Para prosseguir precisamos entender um pouco do cálculo do. Tal operador faz uma intervenção hipotética para ver os efeitos potenciais da nossa variável resposta, i.e,
P(Y = y| X = x) é a probabilidade de Y = y condicionado no achado X = x, i.e, reflete a distribuição populacional de Y entre indivíduos cujo valor de X é x.
P(Y = y| do(X = x)) é a probabilidade de Y = y quando intervimos para que X = x, i.e., representa a distribuição populacional de Y se todo mundo na população tivesse seu valor de X fixado em x.

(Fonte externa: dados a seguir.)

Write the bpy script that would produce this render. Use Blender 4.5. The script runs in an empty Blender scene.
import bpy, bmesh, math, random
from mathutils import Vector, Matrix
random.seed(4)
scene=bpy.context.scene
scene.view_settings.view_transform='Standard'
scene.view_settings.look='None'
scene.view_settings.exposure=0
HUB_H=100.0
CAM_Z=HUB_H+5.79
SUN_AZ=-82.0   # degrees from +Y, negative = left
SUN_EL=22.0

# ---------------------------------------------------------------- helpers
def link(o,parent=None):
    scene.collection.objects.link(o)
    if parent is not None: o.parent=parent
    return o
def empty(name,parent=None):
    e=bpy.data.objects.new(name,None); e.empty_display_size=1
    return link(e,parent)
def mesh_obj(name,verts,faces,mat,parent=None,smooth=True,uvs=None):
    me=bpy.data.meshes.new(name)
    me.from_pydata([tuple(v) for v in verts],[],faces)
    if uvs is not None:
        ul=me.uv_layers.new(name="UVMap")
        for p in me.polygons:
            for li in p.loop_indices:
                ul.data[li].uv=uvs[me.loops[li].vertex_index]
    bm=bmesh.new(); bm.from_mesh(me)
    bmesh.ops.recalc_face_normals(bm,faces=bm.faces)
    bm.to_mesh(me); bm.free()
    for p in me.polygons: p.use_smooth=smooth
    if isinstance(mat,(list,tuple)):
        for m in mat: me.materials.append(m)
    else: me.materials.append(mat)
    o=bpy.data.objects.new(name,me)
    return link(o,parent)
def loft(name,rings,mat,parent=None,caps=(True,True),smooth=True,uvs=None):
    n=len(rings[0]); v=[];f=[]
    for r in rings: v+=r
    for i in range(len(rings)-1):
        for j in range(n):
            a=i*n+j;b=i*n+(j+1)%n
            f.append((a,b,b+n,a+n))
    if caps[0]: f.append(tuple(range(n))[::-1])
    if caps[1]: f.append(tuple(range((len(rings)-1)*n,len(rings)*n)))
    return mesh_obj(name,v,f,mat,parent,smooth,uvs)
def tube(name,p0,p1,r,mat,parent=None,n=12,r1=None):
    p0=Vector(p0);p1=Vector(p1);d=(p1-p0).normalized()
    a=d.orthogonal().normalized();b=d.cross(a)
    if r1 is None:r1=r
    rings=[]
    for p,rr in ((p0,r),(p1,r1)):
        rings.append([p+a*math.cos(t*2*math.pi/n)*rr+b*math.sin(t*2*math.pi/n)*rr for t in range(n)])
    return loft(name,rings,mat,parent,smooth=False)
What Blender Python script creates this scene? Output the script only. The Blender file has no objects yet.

Suponha que fizemos a seguinte intervenção: do(X = 1)
Temos então que Y = xor(1,U). Consequentemente:
P(Y= 1| do(X = 1)) = 0,5
Agora, suponha que fizemos a seguinte intervenção: do(X = 0)
Temos então que Y = xor(0,U). Consequentemente
P(Y= 1|do(X = 0)) = 0,5
Mas X -> Y, i.e., X é uma causa direta de Y. Lembrando da seguinte definição: variável X é uma causa direta da variável Y se X aparece na função que atribui valor a Y. Assim, X é a causa de Y se é uma causa direta de Y, ou qualquer causa de Y.
Portanto, temos causalidade Y = f(X,U), porém associação zero!
Outra maneira de provar é só usando estatística: Pelo nosso modelo gerador dos dados o processo estocástico é o seguinte:
1) X assume 1 ou 0, com probabilidade 0.5 cada.
2) U assume 1 ou 0, com probabilidade 0.5 cada.
(tanto faz a ordem dos dois primeiros passos, U e X são independentes).
3) Se (X, U) = (0,0) ou (1,1), então Y=0. Senão, Y=1.
X claramente causa Y, pois faz parte da lei geradora.
Pra serem estatisticamente independentes, basta que P(Y=1|X=1)= P(Y=1|X=0)
P(Y=1|X=1) = P(Y=1|X=1, U=1)P(U=1) + P(Y=1|X=1, U=0)P(U=0)
Isso é uma identidade probabilística, isso não usa nenhuma suposição sobre o processo estocástico:
P(Y=1|X=1) = P(Y=1|X=1, U=1)P(U=1) + P(Y=1|X=1, U=0)P(U=0) = 0 + 1*0.5
P(Y=1|X=0) = P(Y=1|X=0, U=1)P(U=1) + P(Y=1|X=0, U=0)P(U=0)= 1*0.5 + 0
De fato, P(Y=1|X=1)= P(Y=1|X=0).
Então, Y e X são estatisticamente independentes!
Para um exemplo empírico (real) de causalidade sem associação, leia aqui
Conclusão:
Espero mostrar com o texto que a causalidade não é tão simples nem tão difícil quanto parece. É um fenômeno complicado que demanda muita informação, conhecimento e engenho. Principalmente, espero que com esse texto, tenha causado a curiosidade dos leitores e que se aprofundem cada vez mais nesse fascinante mundo da causalidade. Até a próxima.